Tómese el ejemplo de las encuestas que desde hace tiempo reportan una disminución del apoyo a la democracia en América Latina y, concurrentemente, un crecimiento del apoyo al autoritarismo. El influyente Latinobarómetro, por ejemplo, pregunta a los encuestados si la democracia es siempre preferible, si da lo mismo, o si en algunas circunstancias es mejor el autoritarismo. Dichas encuestas miden, en definitiva, preferencias en cuanto a régimen político, un concepto técnico.
El problema, sin embargo, tiene que ver con el contexto. Las transiciones democráticas en América Latina tuvieron lugar en los años ochenta. Es decir, el grueso de la región vive en democracia—defectuosa o no—desde hace una generación. Quien tiene menos de 30 años, y en algunos países menos de 40, no ha vivido bajo el autoritarismo, no lo conoce, no sabe muy bien qué significa. No es casual que Venezuela sea la sociedad “más democrática” en dicha encuesta, donde los embates de la dictadura se sufren cotidianamente. Allí sí tiene sentido la palabra “autoritarismo”.
Por el contrario, donde democracia y política son sinónimos, criticar “la democracia” es simplemente quejarse del gobierno, expresar enfado, incluso bronca. Aceptar la posibilidad del “autoritarismo”, como se les pregunta, no quiere decir que dichas sociedades deseen vivir en dictadura, que tengan inclinaciones fascistas. Solo quiere decir que protestan contra la política y punto. Los conceptos “autoritarismo” y “democracia” no tienen significado a través del tiempo y el espacio sino dentro de ellos.
Ocurre que hay de sobra para protestar, pues la política ha defraudado a dichas sociedades. La democracia está en problemas, por decir lo menos, pero no es por culpa de las supuestas preferencias autoritarias de la sociedad sino por los propios líderes de la democracia.

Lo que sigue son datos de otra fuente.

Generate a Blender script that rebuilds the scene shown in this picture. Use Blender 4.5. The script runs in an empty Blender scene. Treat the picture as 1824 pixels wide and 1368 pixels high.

O sea, aquellos elegidos por el voto y que hablan de democracia ad nauseam mientras la destruyen. Es como aquellos que critican el matrimonio igualitario porque la institución matrimonial está en crisis; excepto que no aclaran que por cierto no es por culpa de los homosexuales.
La palabra clave es “decepción” y tiene que ver con la pérdida de significado de la democracia. Ello sucede cuando el voto es un instrumento para llegar al poder y cambiar las reglas de juego una vez allí. Cuando las campañas electorales se financian con la corrupción transnacional y cuando después de la victoria pretenden perpetuarse en el poder. Y cuando dicha perpetuación requiere alterar el orden constitucional existente, para lo cual se persigue a jueces independientes y a periodistas críticos.
Y agréguese el crimen organizado que, en complicidad con la política, en vastas porciones del continente deja una sola opción posible: emigrar. Las diez ciudades más violentas del planeta están en América Latina. Un niño de 13 años tiene más chances de sobrevivir en una caravana de migrantes sin sus padres que viviendo con ellos en San Pedro Sula.
Entonces claro que surgirán políticos que proponen mano dura contra el crimen y la corrupción, recibiendo apoyo de la sociedad como lo ilustra la elección de Bolsonaro entre otros. Dicho apoyo no es una formulación intelectual acerca del tipo de orden político—el régimen—que se prefiere sino una decisión vital de los ciudadanos de a pie.
Los demócratas liberales, entre los que me incluyo, debemos ser más tentativos, más humildes en nuestra lectura de estos fenómenos socio-políticos. Pues al final del día y a pesar de todo, la política solo tiene sentido como servicio. Es decir, como herramienta para mejorar la vida de las personas, para hacer los países más vivibles. Y en eso está en deuda.